Poll: Bush leads on university campuses nationwide

by Jenna Farleigh | 11/5/03 6:00am

Contrary to what the ubiquity of Howard Dean posters on campus may suggest, a recent poll of college students taken by the Institute of Politics at Harvard University revealed that college students nationally still favor President George Bush over Democratic candidates in the 2004 presidential race.

The poll, released by the Institute of Politics in October 2003, found that 61 percent of American college students approve of the president's job performance. This number is significantly higher than the national approval rating for Bush, which lags about ten points behind.

In dramatic contrast with the findings of the Harvard poll, a survey of Dartmouth students taken by The Dartmouth last week shows that among Dartmouth students and faculty the approval rating of Bush is much lower, a mere 22 percent.

Prominent local Republicans offered several explanations for the difference.

James Baehr '05, the chair of Students For Bush, attributed the disparity between student opinions at Dartmouth and those nationally to Democratic campaigns here.

"Bush is less popular at Dartmouth than elsewhere due to the substantial presence of Democratic campaigns on campus for the New Hampshire primary," Baehr said. He believes that as the Bush campaign picks up heat in the upcoming year, approval ratings on campus should climb.

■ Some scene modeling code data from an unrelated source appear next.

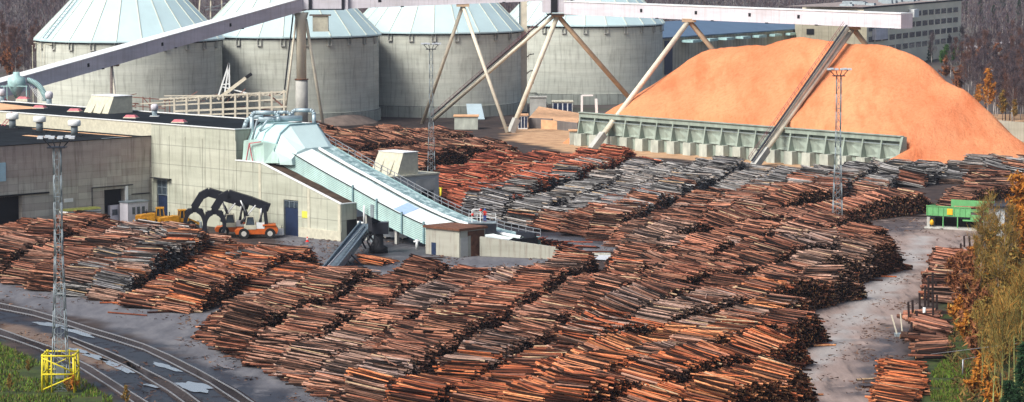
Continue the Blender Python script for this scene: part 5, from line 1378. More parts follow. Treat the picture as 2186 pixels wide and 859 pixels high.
# ================================================================== wheel loaders
def wheel(mb_t, mb_r, c_, r_, w_, axis='y'):
    n = 16
    for mb, rr_, ww in ((mb_t, r_, w_), (mb_r, r_*.5, w_+.06)):
        mb.tube((c_[0], c_[1]-ww/2, c_[2]), (c_[0], c_[1]+ww/2, c_[2]), rr_, n=n, smooth=False)
def add_wheel(t, fr, c_, r_, w_=.6):
    a, b_ = MB(fr), MB(fr); wheel(a, b_, c_, r_, w_); w1 = a.build('wheel', M['tyre'], t); b_.build('rim', M['rim'], w1)
def loader(px_, py_, label, rz, cabc='loader_yellow'):
    g = G(px_, py_); ca, sa = math.cos(rz), math.sin(rz); fr = ((g[0], g[1]), (ca, sa), (-sa, ca))
    t = thing('wheel_loader', label, 'wheel loader', g, group='yellow wheel loaders by the hall')
    mb = MB(fr); mb.prism_y([(-.2, .9), (-3.3, .9), (-3.5, 1.3), (-3.4, 2.1), (-.9, 2.45), (-.2, 2.4)], -.95, .95); mb.build('engine_hood', M['loader_yellow'], t)
    mb = MB(fr); mb.box(-3.9, -3.3, -1.15, 1.15, .7, 1.25); mb.box(-3.52, -3.41, -.6, .6, 1.3, 2.0); mb.build('counterweight', M['loader_yellow'], t)
    mb = MB(fr); mb.box(-.1, 2.2, -.5, .5, .8, 1.5); mb.build('front_frame', M['loader_yellow'], t)
    mb = MB(fr); mb.hex8([(-.1, -.8, 1.5), (1.4, -.8, 1.5), (1.4, .8, 1.5), (-.1, .8, 1.5)], [(.05, -.7, 3.2), (1.15, -.7, 3.2), (1.15, .7, 3.2), (.05, .7, 3.2)]); cb = mb.build('cab', M['glass'], t)
    mb = MB(fr)
    for x0, x1 in ((-.1, .05), (1.4, 1.15)):
        for y_ in (-.8, .8): mb.beam((x0, y_*1.0, 1.5), (x1, y_*.9, 3.2), .16)
    mb.box(-.12, 1.42, -.84, .84, 1.4, 2.0); mb.box(-.1, 1.3, -.82, .82, 3.2, 3.4); mb.beam((.65, -.82, 2), (.6, -.74, 3.2), .12); mb.build('cab_frame', M['loader_yellow'], cb)
    for x_, y_ in ((-2.1, -1.0), (-2.1, 1.0), (1.7, -1.0), (1.7, 1.0)): add_wheel(t, fr, (x_, y_, .8), .8, .62)
    mb = MB(fr)
    for x_ in (-2.1,):
        for y_ in (-1.35, .75): mb.prism_y([(x_-1.05, 1.2), (x_-.6, 1.75), (x_+.6, 1.75), (x_+1.05, 1.2), (x_+.9, 1.15), (x_+.5, 1.62), (x_-.5, 1.62), (x_-.9, 1.15)], y_, y_+.6)
    mb.build('mudguards', M['loader_yellow'], t)
    mb = MB(fr)
    for y_ in (-.45, .45): mb.beam((1.2, y_, 1.9), (3.4, y_, .9), .25, .4)
    mb.build('lift_arms', M['loader_yellow'], t)
    mb = MB(fr); mb.prism_y([(3.3, .3), (4.5, .12), (4.6, .25), (3.6, .5), (3.5, 1.4), (3.3, 1.3)], -1.35, 1.35); mb.build('bucket', M['galv'], t)
    mb = MB(fr); mb.tube((-1.6, .4, 2.3), (-1.6, .4, 3.0), .08); mb.build('exhaust', M['dark'], t)
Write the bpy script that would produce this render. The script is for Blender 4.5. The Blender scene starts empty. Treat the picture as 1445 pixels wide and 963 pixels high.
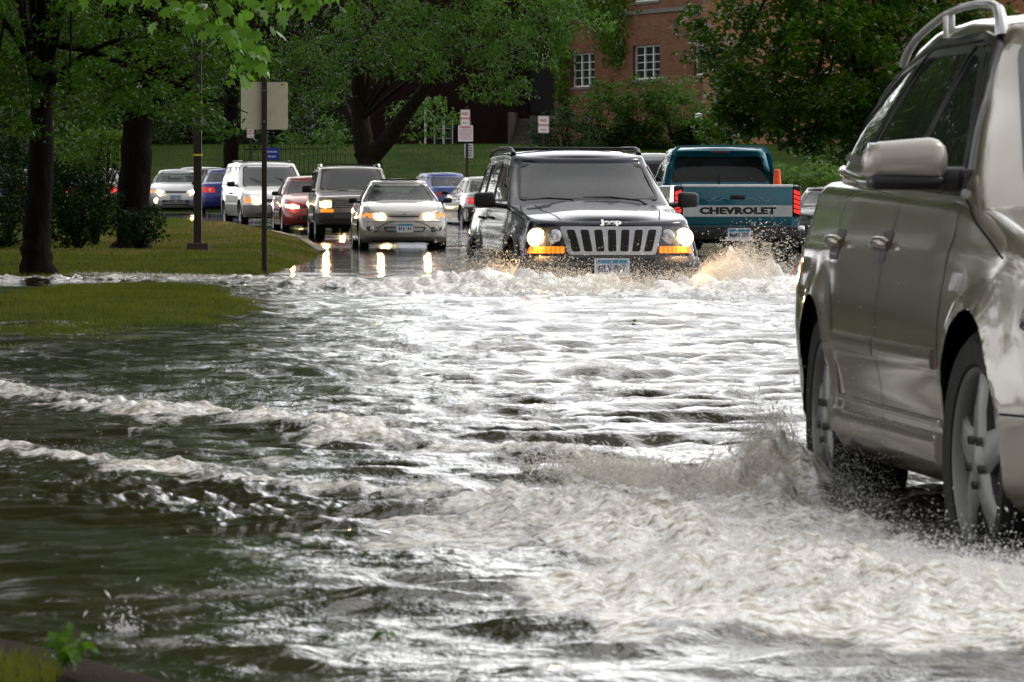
import bpy, bmesh, math, random
import numpy as np
from mathutils import Vector, Matrix
from mathutils.bvhtree import BVHTree
from mathutils.geometry import delaunay_2d_cdt
R = math.radians
rng = np.random.default_rng(7)
random.seed(7)
scene = bpy.context.scene
COL = scene.collection
# ------------------------------------------------------------------ camera
EYE = 0.83; F = 8000.0; YH = 292.0; W0 = 1445.0
cam_d = bpy.data.cameras.new("camera")
cam_d.sensor_width = 36.0
cam_d.lens = F / W0 * 36.0
cam_d.shift_y = -(481.5 - YH) / W0
cam_d.clip_start = 0.2; cam_d.clip_end = 3000
cam_d.dof.use_dof = True
cam_d.dof.focus_distance = 52.0
cam_d.dof.aperture_fstop = 29.0
cam = bpy.data.objects.new("camera", cam_d); COL.objects.link(cam)
cam.location = (0, 0, EYE); cam.rotation_euler = (R(90), 0, 0)
scene.camera = cam

def P(px, py, D):
    "point that the photograph shows at pixel (px,py) if it is D metres away"
    return Vector(((px - 722.5) / F * D, D, EYE - (py - YH) / F * D))
def PX(px, D): return (px - 722.5) / F * D
def PZ(py, D): return EYE - (py - YH) / F * D

# ------------------------------------------------------------------ noise (numpy)
_perm = rng.permutation(256); _perm = np.concatenate([_perm, _perm, _perm])
_g2 = np.stack([np.cos(np.arange(256) * 2.399), np.sin(np.arange(256) * 2.399)], 1)
def perlin(x, y, seed=0):
    x = np.asarray(x, float) + seed * 17.31; y = np.asarray(y, float) + seed * 9.77
    xi = np.floor(x).astype(int); yi = np.floor(y).astype(int)
    xf = x - xi; yf = y - yi
    xi &= 255; yi &= 255
    u = xf * xf * xf * (xf * (xf * 6 - 15) + 10); v = yf * yf * yf * (yf * (yf * 6 - 15) + 10)
    def gr(ix, iy, dx, dy):
        g = _g2[_perm[_perm[ix & 255] + (iy & 255)]]
        return g[..., 0] * dx + g[..., 1] * dy
    a = gr(xi, yi, xf, yf); b = gr(xi + 1, yi, xf - 1, yf)
    c = gr(xi, yi + 1, xf, yf - 1); d = gr(xi + 1, yi + 1, xf - 1, yf - 1)
    return (a + u * (b - a)) * (1 - v) + (c + u * (d - c)) * v
def fbm(x, y, o=4, seed=0, gain=.5):
    s = 0; a = 1.
    for i in range(o):
        s = s + a * perlin(x * 2 ** i, y * 2 ** i, seed + i * 3); a *= gain
    return s

# ------------------------------------------------------------------ meshes
def new_obj(name, verts, faces, mat=None, parent=None, smooth=False, angle=None):
    me = bpy.data.meshes.new(name)
    me.from_pydata([tuple(v) for v in verts], [], [tuple(f) for f in faces])
    me.validate(); me.update()
    return link(name, me, mat, parent, smooth, angle)
def link(name, me, mat=None, parent=None, smooth=False, angle=None):
    if mat: me.materials.append(mat)
    o = bpy.data.objects.new(name, me); COL.objects.link(o)
    if parent: o.parent = parent
    if smooth or angle:
        me.shade_smooth()
        if angle: me.set_sharp_from_angle(angle=R(angle))
    return o
def np_mesh(name, V, Fq, mat=None, parent=None, smooth=False, attrs=None):
    "V (n,3), Fq (m,k) with constant k"
    me = bpy.data.meshes.new(name)
    V = np.ascontiguousarray(V, dtype=np.float32); Fq = np.ascontiguousarray(Fq, dtype=np.int32)
    me.vertices.add(len(V)); me.vertices.foreach_set("co", V.ravel())
    me.loops.add(Fq.size); me.loops.foreach_set("vertex_index", Fq.ravel())
    me.polygons.add(len(Fq))
    me.polygons.foreach_set("loop_start", np.arange(0, Fq.size, Fq.shape[1], dtype=np.int32))
    me.update(calc_edges=True)
    for k, a in (attrs or {}).items():
        at = me.attributes.new(k, 'FLOAT', 'POINT'); at.data.foreach_set("value", np.asarray(a, np.float32))
    return link(name, me, mat, parent, smooth)
def tag(o, label=None, cat=None, group=None, kind=None):
    if label: o["label"] = label
    if cat: o["category"] = cat
    if group: o["group"] = group
    if kind: o["kind"] = kind
    return o
def empty(name, loc=(0, 0, 0), rz=0, label=None, cat=None, group=None):
    o = bpy.data.objects.new(name, None); COL.objects.link(o)
    o.empty_display_size = .2
    o.location = loc; o.rotation_euler = (0, 0, rz)
    return tag(o, label, cat, group)
class MB:
    def __init__(s): s.v = []; s.f = []
    def add(s, vs, fs):
        n = len(s.v); s.v += [tuple(v) for v in vs]; s.f += [tuple(i + n for i in f) for f in fs]; return s
    def box(s, a, b, bev=0.0):
        x0, y0, z0 = a; x1, y1, z1 = b
        if bev <= 0:
            vs = [(x0,y0,z0),(x1,y0,z0),(x1,y1,z0),(x0,y1,z0),(x0,y0,z1),(x1,y0,z1),(x1,y1,z1),(x0,y1,z1)]
            return s.add(vs, [(0,3,2,1),(4,5,6,7),(0,1,5,4),(1,2,6,5),(2,3,7,6),(3,0,4,7)])
        bm = bmesh.new(); bmesh.ops.create_cube(bm, size=1)
        for v in bm.verts:
            v.co = Vector(((x0+x1)/2 + v.co.x*(x1-x0), (y0+y1)/2 + v.co.y*(y1-y0), (z0+z1)/2 + v.co.z*(z1-z0)))
        bmesh.ops.bevel(bm, geom=bm.edges[:], offset=bev, segments=3, profile=.5, affect='EDGES')
        bm.verts.index_update()
        s.add([v.co[:] for v in bm.verts], [[v.index for v in f.verts] for f in bm.faces]); bm.free(); return s
    def tube(s, pts, r, n=8, caps=True):
        pts = [Vector(p) for p in pts]
        if not hasattr(r, '__len__'): r = [r] * len(pts)
        rings = []; up = None
        for i, p in enumerate(pts):
            t = (pts[min(i+1, len(pts)-1)] - pts[max(i-1, 0)])
            t = t.normalized() if t.length > 1e-9 else Vector((0, 0, 1))
            if up is None: up = t.orthogonal().normalized()
            up = (up - t * up.dot(t)); up = up.normalized() if up.length > 1e-6 else t.orthogonal().normalized()
            b = t.cross(up)
            rings.append([p + (up * math.cos(2*math.pi*k/n) + b * math.sin(2*math.pi*k/n)) * r[i] for k in range(n)])
        vs = [v for ri in rings for v in ri]; fs = []
        for i in range(len(pts)-1):
            for k in range(n):
                k2 = (k+1) % n
                fs.append((i*n+k, i*n+k2, (i+1)*n+k2, (i+1)*n+k))
        if caps: fs.append(tuple(range(n))[::-1]); fs.append(tuple((len(pts)-1)*n + k for k in range(n)))
        return s.add(vs, fs)
    def lathe(s, prof, axis='y', c=(0, 0, 0), n=32, close=False):
        "prof: list of (radius, along-axis)"
        vs = []; m = len(prof)
        for k in range(n):
            a = 2*math.pi*k/n; ca, sa = math.cos(a), math.sin(a)
            for (r, h) in prof:
                if axis == 'y': vs.append((c[0]+r*ca, c[1]+h, c[2]+r*sa))
                elif axis == 'z': vs.append((c[0]+r*ca, c[1]+r*sa, c[2]+h))
                else: vs.append((c[0]+h, c[1]+r*ca, c[2]+r*sa))
        fs = []
        for k in range(n):
            k2 = (k+1) % n
            for i in range(m if close else m-1):
                j = (i+1) % m
                fs.append((k*m+i, k*m+j, k2*m+j, k2*m+i))
        return s.add(vs, fs)
    def sphere(s, c, r, n=16, m=10, sc=(1,1,1)):
        vs = []; fs = []
        for j in range(m+1):
            th = math.pi*j/m
            for k in range(n):
                a = 2*math.pi*k/n
                vs.append((c[0]+r*sc[0]*math.sin(th)*math.cos(a), c[1]+r*sc[1]*math.sin(th)*math.sin(a), c[2]+r*sc[2]*math.cos(th)))
        for j in range(m):
            for k in range(n):
                k2 = (k+1) % n
                fs.append((j*n+k, (j+1)*n+k, (j+1)*n+k2, j*n+k2))
        return s.add(vs, fs)
    def build(s, name, mat, parent=None, smooth=False, angle=None):
        o = new_obj(name, s.v, s.f, mat, parent, smooth, angle)
        bm = bmesh.new(); bm.from_mesh(o.data)
        bmesh.ops.recalc_face_normals(bm, faces=bm.faces[:])
        bm.to_mesh(o.data); bm.free()
        return o
_txt_cache = {}
def text_mesh(name, body, size, mat, parent, M, extrude=0.002, xs=1.0, bold=0.0, shear=0, align='CENTER', spacing=1.0):
    "lettering as a mesh: text plane XY is placed by matrix M"
    cu = bpy.data.curves.new(name, 'FONT'); cu.body = body; cu.size = size; cu.align_x = align; cu.align_y = 'CENTER'
    cu.extrude = extrude; cu.offset = bold; cu.shear = shear; cu.resolution_u = 3; cu.space_character = spacing
    to = bpy.data.objects.new("tmp_text", cu); COL.objects.link(to)
    dg = bpy.context.evaluated_depsgraph_get(); dg.update()
    me = bpy.data.meshes.new_from_object(to.evaluated_get(dg))
    bpy.data.objects.remove(to); bpy.data.curves.remove(cu)
    me.transform(Matrix.Diagonal((xs, 1, 1, 1))); me.transform(M)
    me.materials.clear()
    return link(name, me, mat, parent)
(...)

Nancy Merrill, a New Hampshire Republican National Committee representative, agreed. She believes that the Democratic primary may be driving a lot of internal political discussion at Dartmouth, which in turn is intensifying Democratic approval.

Tory Fodder '05, a member of Students For Bush, attributed this dramatic difference to a combination of geographical issues and Ivy League schools attracting more liberals than other institutions.

The Harvard poll also indicated that despite the 12 percent decrease in Bush's approval rating in the general population over recent months, undergraduate students nationally seem to have remained consistent in their approval of Bush.

Michael Ellis '06, vice chair of Dartmouth's Students for Bush, who also plans to work for the Bush campaign full time in the next year, attributed this phenomenon to the idea that young people are more interested in economic policy, an issue he said Bush is strong in.

Despite indicating Bush's popularity on college campuses nationally, the Harvard poll also revealed that undergraduate voters are highly independent, with an astonishing 38 percent registered as unaffiliated or Independent.

The poll also suggested that though Bush may be the favorite candidate now, many college students have grown wary about his policy in Iraq. One-third of students reported that their trust in Bush has gone down over the last year, and 48 percent of students believed that troops should be withdrawn from Iraq.

Ellis said he found it difficult to explain the discrepancy between Bush's approval rating among students and the sentiment that troops should be withdrawn from Iraq.

"It may be due to the fact that most military servicemen are disproportionately young," Ellis said. "Most college students know people who are in the military. Many students may even fear the draft."

The general undergraduate belief that troops should be withdrawn from Iraq may thus be attributable to a peculiar self interest rather than reflective of general disapproval of Bush, Ellis said.

Baehr, Fodder and Ellis all said that Bush's faith-based initiatives and proposed Social Security reform may be particularly appealing to younger voters and may also be part of the reason for Bush's high approval rating amongst college students nationally.

The Harvard poll also suggested that in general undergraduate votes are very much up for grabs in 2004. Eighteen percent of college students were undecided on how they will vote and the plurality of college students were undecided on the Democratic nomination.